Of course, the Third Italy’s development was mostly based on traditional craft-based industries and thus the WLO-concept which addressed the questions posed by industrialization driven by new-technologies is only partially relevant (p.15). But part of the system remains relevant. In short, many parts of Italy shared the same features as the Third Italy, so why didn’t they develop instead?

Testing the preconditions

Some elements can already be eliminated from the equation:

  • Capital: most was from local origin and the benefits were ploughed back.
  • Technology: rather simple and gradually spread through learning-by-doing.
  • Networks: the supplier-user relationships only developed over time.
  • Government: the investment in infrastructure also came later.
  • Market: mostly national so Central Italy had no obvious advantages.

Only three possibilities remain: culture, specialization and labour costs.


Entrepreneurship and co-operation based on trust are usually assumed to be specific to Central Italy. Co-operation is thought to be particularly important since it solved the ‘dilemma of collective action’, as social networking is more efficient than explicit contracting, monitoring and enforcement (p.20).

Central Italy scores high for entrepreneurship in the 1950s, but so does the Northwestern region. The estimates for the co-operative form economic organisation don’t fit into regional divisions. Culture provides a poor explanation for the development of the Third Italy (p.22).

Industrial specialisation

Small-scale manufactures and artisanal sectors may have fostered the development of the Marshallian industrial districts. The lack of industrial specialization (i.e. small-scale traditional manufacturing ) explains the inability of the NW region to develop industrial districts after WWII. But in this regard, the Mezzogiorno was just as likely as Central Italy to experience a wave of industrialization (p.23).

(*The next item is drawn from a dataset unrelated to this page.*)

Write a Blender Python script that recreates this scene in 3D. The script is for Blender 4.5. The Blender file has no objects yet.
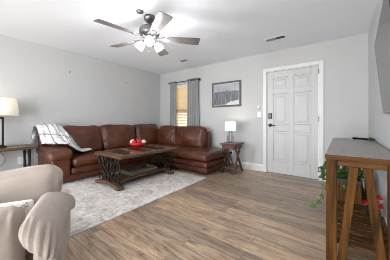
import bpy, math, random
from mathutils import Vector, Matrix, noise
random.seed(7)
C = bpy.context.scene.collection
S = bpy.context.scene
PI = math.pi
R = math.radians

# ------------------------------------------------------------------ camera, world, lights, exposure
cd = bpy.data.cameras.new('camera')
cd.sensor_width = 36.0
cd.lens = 18.0
cd.shift_y = -10.3 / 390
cd.clip_start = 0.05
cam = bpy.data.objects.new('camera', cd)
C.objects.link(cam)
cam.location = (4.376, -4.078, 1.073)
cam.rotation_euler = (PI / 2, 0, R(36.9))
S.camera = cam

w = bpy.data.worlds.new('world')
S.world = w
w.use_nodes = True
bgn = w.node_tree.nodes['Background']
bgn.inputs[0].default_value = (1.0, 0.93, 0.84, 1)
bgn.inputs[1].default_value = 5.0

def area(name, loc, rot, sx, sy, power, col=(1, 1, 1)):
    l = bpy.data.lights.new(name, 'AREA')
    l.shape = 'RECTANGLE'
    l.size = sx
    l.size_y = sy
    l.energy = power
    l.color = col
    o = bpy.data.objects.new(name, l)
    o.location = loc
    o.rotation_euler = rot
    C.objects.link(o)
    return o
def point(name, loc, power, col, radius=0.04):
    l = bpy.data.lights.new(name, 'POINT')
    l.energy = power
    l.color = col
    l.shadow_soft_size = radius
    o = bpy.data.objects.new(name, l)
    o.location = loc
    C.objects.link(o)
    return o

# unseen fill lights added by both side walls behind the camera, no windows there
area('fill_left', (0.1, -8.0, 1.4), (0, R(-90), 0), 1.6, 1.8, 400, (0.90, 0.955, 1.0))
area('fill_right', (4.6, -8.0, 1.4), (0, R(90), 0), 1.6, 1.8, 230, (0.90, 0.955, 1.0))
# unseen low fill added behind the camera, aimed up and forward to brighten the ceiling
area('ceiling_fill', (3.2, -8.0, 0.35), (R(125), 0, 0), 2.5, 0.6, 105, (0.89, 0.955, 1.0))

S.view_settings.view_transform = 'Standard'
S.view_settings.look = 'None'
S.view_settings.gamma = 1
S.view_settings.use_curve_mapping = False
S.cycles.filter_width = 0.9
S.view_settings.exposure = -0.03

# ------------------------------------------------------------------ material helpers
def newmat(name):
    m = bpy.data.materials.new(name)
    m.use_nodes = True
    nt = m.node_tree
    return m, nt, nt.nodes['Principled BSDF']
def N(nt, t, **kw):
    n = nt.nodes.new(t)
    for k, v in kw.items():
        setattr(n, k, v)
    return n
def ramp(nt, fac, stops):
    r = N(nt, 'ShaderNodeValToRGB')
    el = r.color_ramp.elements
    while len(el) > 2:
        el.remove(el[-1])
    for i, (p, c) in enumerate(stops):
        if i < 2:
            e = el[i]
            e.position = p
        else:
            e = el.new(p)
        e.color = (c[0], c[1], c[2], 1)
    nt.links.new(fac, r.inputs[0])
    return r.outputs[0]
def coords(nt, scale=(1, 1, 1), rot=(0, 0, 0), kind='Object'):
    t = N(nt, 'ShaderNodeTexCoord')
    mp = N(nt, 'ShaderNodeMapping')
    mp.inputs['Scale'].default_value = scale
    mp.inputs['Rotation'].default_value = rot
    nt.links.new(t.outputs[kind], mp.inputs[0])
    return mp.outputs[0]
def noise_tex(nt, vec, scale, detail=3, rough=0.5, dist=0.0):
    n = N(nt, 'ShaderNodeTexNoise')
    n.inputs['Scale'].default_value = scale
    n.inputs['Detail'].default_value = detail
    n.inputs['Roughness'].default_value = rough
    n.inputs['Distortion'].default_value = dist
    nt.links.new(vec, n.inputs['Vector'])
    return n.outputs['Fac']
def bump(nt, b, h, strength, dist=0.01):
    n = N(nt, 'ShaderNodeBump')
    n.inputs['Strength'].default_value = strength
    n.inputs['Distance'].default_value = dist
    nt.links.new(h, n.inputs['Height'])
    nt.links.new(n.outputs[0], b.inputs['Normal'])
def mixc(nt, fac, a, b, mode='MIX'):
    n = N(nt, 'ShaderNodeMix', data_type='RGBA', blend_type=mode)
    for sock, v in ((n.inputs[0], fac), (n.inputs[6], a), (n.inputs[7], b)):
        if hasattr(v, 'is_linked') or hasattr(v, 'links'):
            nt.links.new(v, sock)
        elif isinstance(v, (int, float)):
            sock.default_value = v
        else:
            sock.default_value = (v[0], v[1], v[2], 1)
    return n.outputs[2]
def simple(name, col, rough=0.5, metal=0.0, var=0.06, nscale=30, bmp=0.0, emit=0.0, ecol=None, spec=0.5):
    m, nt, b = newmat(name)
    v = coords(nt)
    f = noise_tex(nt, v, nscale)
    lo = [max(0, c * (1 - var)) for c in col]
    hi = [min(1, c * (1 + var)) for c in col]
    nt.links.new(ramp(nt, f, [(0.3, lo), (0.7, hi)]), b.inputs['Base Color'])
    b.inputs['Roughness'].default_value = rough
    b.inputs['Metallic'].default_value = metal
    b.inputs['Specular IOR Level'].default_value = spec
    if bmp:
        bump(nt, b, f, bmp)
    if emit:
        e = ecol or col
        b.inputs['Emission Color'].default_value = (e[0], e[1], e[2], 1)
        b.inputs['Emission Strength'].default_value = emit
    return m
def wood(name, dark, light, scale=(1, 1, 1), rough=0.45, axis='Y', bmp=0.15, spec=0.35):
    m, nt, b = newmat(name)
    b.inputs['Specular IOR Level'].default_value = spec
    s = {'X': (1.2, 14, 14), 'Y': (14, 1.2, 14), 'Z': (14, 14, 1.2)}[axis]
    v = coords(nt, tuple(a * c for a, c in zip(s, scale)))
    f = noise_tex(nt, v, 2.0, 5, 0.6, 0.6)
    nt.links.new(ramp(nt, f, [(0.3, dark), (0.7, light)]), b.inputs['Base Color'])
    b.inputs['Roughness'].default_value = rough
    bump(nt, b, f, bmp)
    return m

def mat_wall():
    m, nt, b = newmat('wall_paint')
    v = coords(nt)
    f = noise_tex(nt, v, 1.2, 2)
    nt.links.new(ramp(nt, f, [(0.2, (0.485, 0.486, 0.486)), (0.8, (0.51, 0.511, 0.511))]), b.inputs['Base Color'])
    b.inputs['Roughness'].default_value = 0.6
    b.inputs['Specular IOR Level'].default_value = 0.3
    bump(nt, b, noise_tex(nt, v, 160, 2), 0.04)
    return m
def mat_floor():
    m, nt, b = newmat('laminate_planks')
    v = coords(nt)
    br = N(nt, 'ShaderNodeTexBrick')
    br.offset = 0.37
    br.offset_frequency = 2
    br.inputs['Scale'].default_value = 1.0
    br.inputs['Brick Width'].default_value = 1.25
    br.inputs['Row Height'].default_value = 0.128
    br.inputs['Mortar Size'].default_value = 0.0014
    br.inputs['Mortar Smooth'].default_value = 0.2
    br.inputs['Bias'].default_value = 0.0
    br.inputs['Color1'].default_value = (0, 0, 0, 1)
    br.inputs['Color2'].default_value = (1, 1, 1, 1)
    br.inputs['Mortar'].default_value = (0.5, 0.5, 0.5, 1)
    nt.links.new(v, br.inputs['Vector'])
    # offset the grain of every plank
    sep = N(nt, 'ShaderNodeVectorMath', operation='MULTIPLY_ADD')
    nt.links.new(br.outputs['Color'], sep.inputs[0])
    sep.inputs[1].default_value = (3.0, 7.0, 5.0)
    nt.links.new(coords(nt, (1.5, 11, 1)), sep.inputs[2])
    g = noise_tex(nt, sep.outputs[0], 2.2, 7, 0.68, 0.9)
    base = ramp(nt, g, [(0.28, (0.075, 0.047, 0.03)), (0.42, (0.20, 0.141, 0.10)), (0.53, (0.30, 0.225, 0.165)), (0.72, (0.41, 0.322, 0.243))])
    tone = ramp(nt, br.outputs['Color'], [(0.0, (0.92, 0.94, 0.97)), (0.35, (1.22, 1.19, 1.17)), (0.7, (1.42, 1.36, 1.28)), (1.0, (1.70, 1.60, 1.46))])
    c = mixc(nt, 1.0, base, tone, 'MULTIPLY')
    c = mixc(nt, br.outputs['Fac'], c, (0.12, 0.09, 0.07))
    nt.links.new(c, b.inputs['Base Color'])
    b.inputs['Roughness'].default_value = 0.34
    bump(nt, b, g, 0.06)
    return m
def mat_rug():
    m, nt, b = newmat('distressed_rug')
    v = coords(nt)
    f1 = noise_tex(nt, v, 3.2, 6, 0.7, 1.4)
    f2 = noise_tex(nt, v, 22, 4, 0.7, 0.6)
    wv = N(nt, 'ShaderNodeTexVoronoi', feature='DISTANCE_TO_EDGE')
    wv.inputs['Scale'].default_value = 5.0
    nt.links.new(v, wv.inputs['Vector'])
    a = ramp(nt, f1, [(0.30, (0.40, 0.355, 0.33)), (0.44, (0.62, 0.57, 0.54)), (0.58, (0.75, 0.72, 0.695)), (0.74, (0.58, 0.50, 0.45))])
    d = ramp(nt, f2, [(0.36, (0.68, 0.67, 0.68)), (0.58, (1, 1, 1))])
    c = mixc(nt, 1.0, a, d, 'MULTIPLY')
    e = ramp(nt, wv.outputs['Distance'], [(0.02, (0.88, 0.86, 0.85)), (0.09, (1, 1, 1))])
    c = mixc(nt, 0.8, c, e, 'MULTIPLY')
    nt.links.new(c, b.inputs['Base Color'])
    b.inputs['Roughness'].default_value = 0.95
    b.inputs['Specular IOR Level'].default_value = 0.1
    bump(nt, b, f2, 0.3)
    return m
def mat_leather():
    m, nt, b = newmat('brown_leather')
    v = coords(nt)
    f = noise_tex(nt, v, 3.5, 4, 0.6, 0.4)
    fine = noise_tex(nt, v, 120, 3, 0.6)
    cre = noise_tex(nt, v, 9, 4, 0.6, 1.5)
    nt.links.new(ramp(nt, f, [(0.28, (0.055, 0.0155, 0.007)), (0.72, (0.125, 0.038, 0.018))]), b.inputs['Base Color'])
    b.inputs['Roughness'].default_value = 0.23
    b.inputs['Specular IOR Level'].default_value = 0.42
    ad = N(nt, 'ShaderNodeMath', operation='MULTIPLY_ADD')
    nt.links.new(fine, ad.inputs[0])
    ad.inputs[1].default_value = 0.15
    nt.links.new(cre, ad.inputs[2])
    bump(nt, b, ad.outputs[0], 0.6, 0.03)
    return m
def mat_fabric(name, col, var=0.12, scale=140, bmp=0.3, big=5):
    m, nt, b = newmat(name)
    v = coords(nt)
    f = noise_tex(nt, v, scale, 3, 0.7)
    g = noise_tex(nt, v, big, 3, 0.6)
    a = ramp(nt, g, [(0.3, [c * (1 - var) for c in col]), (0.7, [min(1, c * (1 + var)) for c in col])])
    d = ramp(nt, f, [(0.35, (0.8, 0.8, 0.8)), (0.65, (1, 1, 1))])
    nt.links.new(mixc(nt, 1.0, a, d, 'MULTIPLY'), b.inputs['Base Color'])
    b.inputs['Roughness'].default_value = 0.95
    b.inputs['Specular IOR Level'].default_value = 0.15
    b.inputs['Sheen Weight'].default_value = 0.25
    bump(nt, b, f, bmp)
    return m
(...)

The lack of labour militancy, the limited class polarisation, the importance of family business and the significance of part-time and home-work can guarantee a social compromise, a potential social ascension and the rapid flow of information about new job opportunities which in turn ensures low-cost, flexible and experienced labour (p.25).

The workforce of the Centre in the 1950s was cheaper and less militant than those of the rest of the country but less experienced than in the Northwest (p.26).


“We noticed that the Center did not distinguish itself from the Northwest and the South of Italy on any of the three main indicators we analysed. However, the Center is the only part of Italy (as opposed to the Northwest and the South) which, broadly speaking, demonstrates relatively high scores on all three indicators. In fact, the Northwest was only a likely candidate to develop this type of industrial development in the 1950s when the cultural dimension is taken into account. However, it lacked a tradition of small-scale, traditional industry while it performed rather poorly in terms of flexible, low-cost labour. The South of Italy, however, did well on both of these latter dimensions, but its socio-cultural structure did not provide a stimulus for this particular form of industrialisation” (p.28).

[1] Third Italy or Central Region includes: Veneto, Friuli-Venezia-Giulia, Trentino-Alto-Adige, Emilia Romagna, Tuscany, Marche and Umbria.